Set exercise: Using the listing below, please print exactly the lines from the one with "Build this scene" through the one with "from mathutils import Vector, Matrix". Leave out every picture.

Source data:
-- Start --

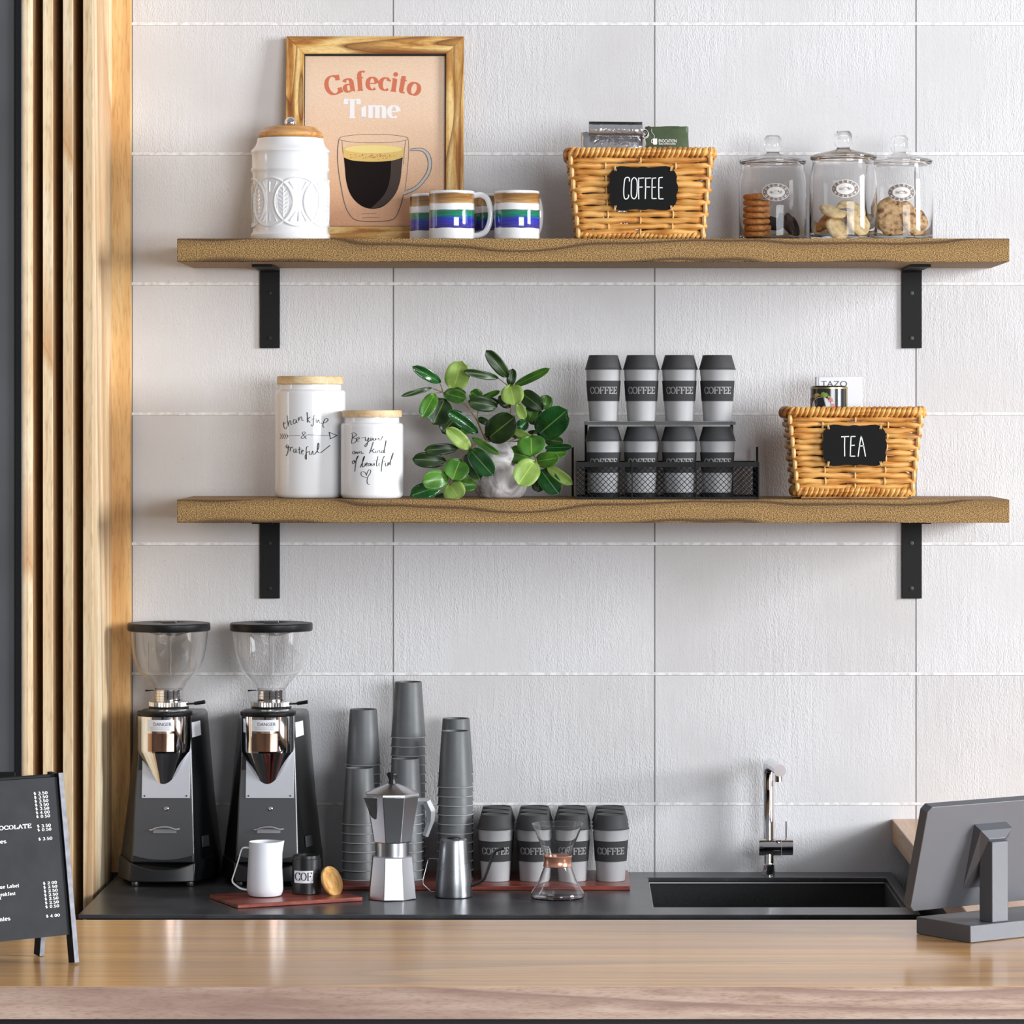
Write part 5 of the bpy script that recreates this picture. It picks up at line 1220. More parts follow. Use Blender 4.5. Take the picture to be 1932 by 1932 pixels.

-- End --
-- Start --

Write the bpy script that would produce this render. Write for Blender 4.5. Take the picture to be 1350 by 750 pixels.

-- End --
-- Start --

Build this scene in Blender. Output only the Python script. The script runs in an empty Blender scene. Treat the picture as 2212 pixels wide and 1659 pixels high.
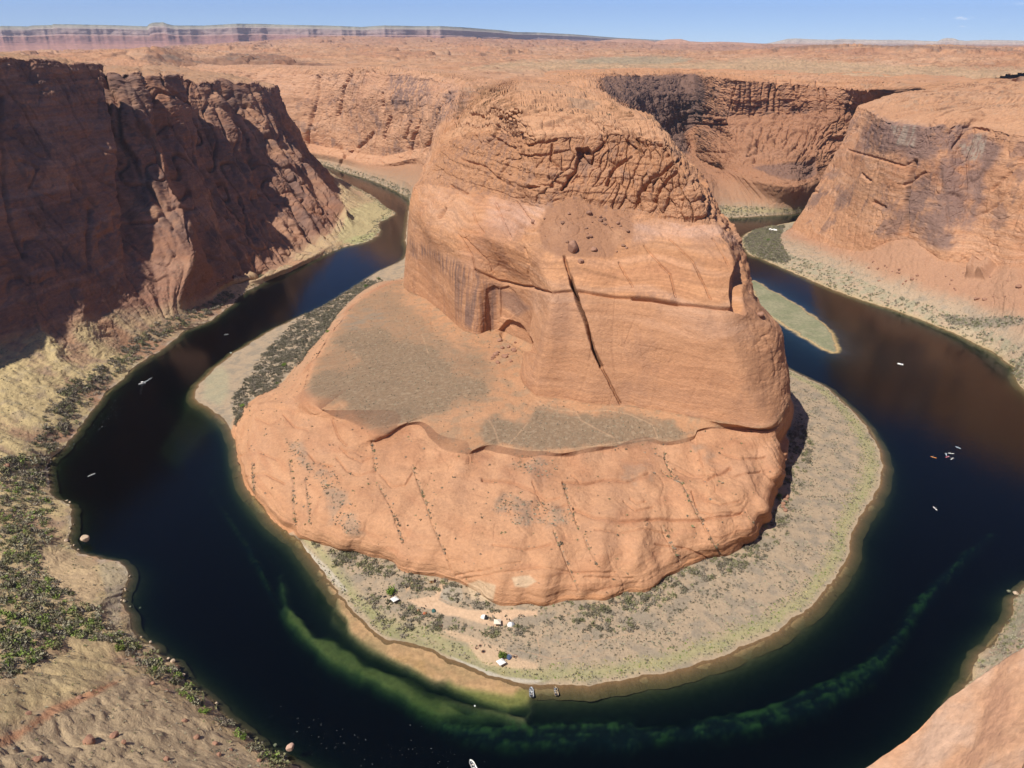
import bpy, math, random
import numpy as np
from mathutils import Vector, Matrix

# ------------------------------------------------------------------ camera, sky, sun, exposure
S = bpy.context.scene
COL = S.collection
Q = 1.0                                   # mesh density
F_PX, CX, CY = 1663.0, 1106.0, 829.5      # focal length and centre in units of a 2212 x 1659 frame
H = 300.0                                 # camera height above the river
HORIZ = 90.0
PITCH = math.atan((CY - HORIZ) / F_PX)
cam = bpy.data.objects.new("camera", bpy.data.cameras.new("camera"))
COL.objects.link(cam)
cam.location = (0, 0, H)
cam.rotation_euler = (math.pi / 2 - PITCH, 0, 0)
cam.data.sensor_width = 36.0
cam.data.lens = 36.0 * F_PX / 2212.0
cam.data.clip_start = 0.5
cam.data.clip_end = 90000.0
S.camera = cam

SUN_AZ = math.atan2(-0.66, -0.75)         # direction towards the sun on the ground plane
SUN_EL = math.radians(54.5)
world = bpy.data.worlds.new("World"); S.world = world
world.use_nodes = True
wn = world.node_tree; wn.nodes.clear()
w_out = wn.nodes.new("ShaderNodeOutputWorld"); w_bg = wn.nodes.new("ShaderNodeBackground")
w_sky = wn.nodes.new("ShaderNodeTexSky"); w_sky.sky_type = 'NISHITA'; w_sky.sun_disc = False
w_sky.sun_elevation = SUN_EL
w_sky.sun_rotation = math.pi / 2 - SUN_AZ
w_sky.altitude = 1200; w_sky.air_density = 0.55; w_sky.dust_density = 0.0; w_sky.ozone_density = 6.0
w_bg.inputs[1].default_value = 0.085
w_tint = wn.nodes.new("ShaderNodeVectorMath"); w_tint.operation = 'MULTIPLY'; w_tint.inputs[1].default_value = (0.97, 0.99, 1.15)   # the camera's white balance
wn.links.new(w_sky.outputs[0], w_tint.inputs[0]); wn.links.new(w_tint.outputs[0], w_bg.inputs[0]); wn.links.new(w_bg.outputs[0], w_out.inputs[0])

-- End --

Response for this exercise:
Build this scene in Blender. Output only the Python script. The script runs in an empty Blender scene. Treat the picture as 2212 pixels wide and 1659 pixels high.
import bpy, math, random
import numpy as np
from mathutils import Vector, Matrix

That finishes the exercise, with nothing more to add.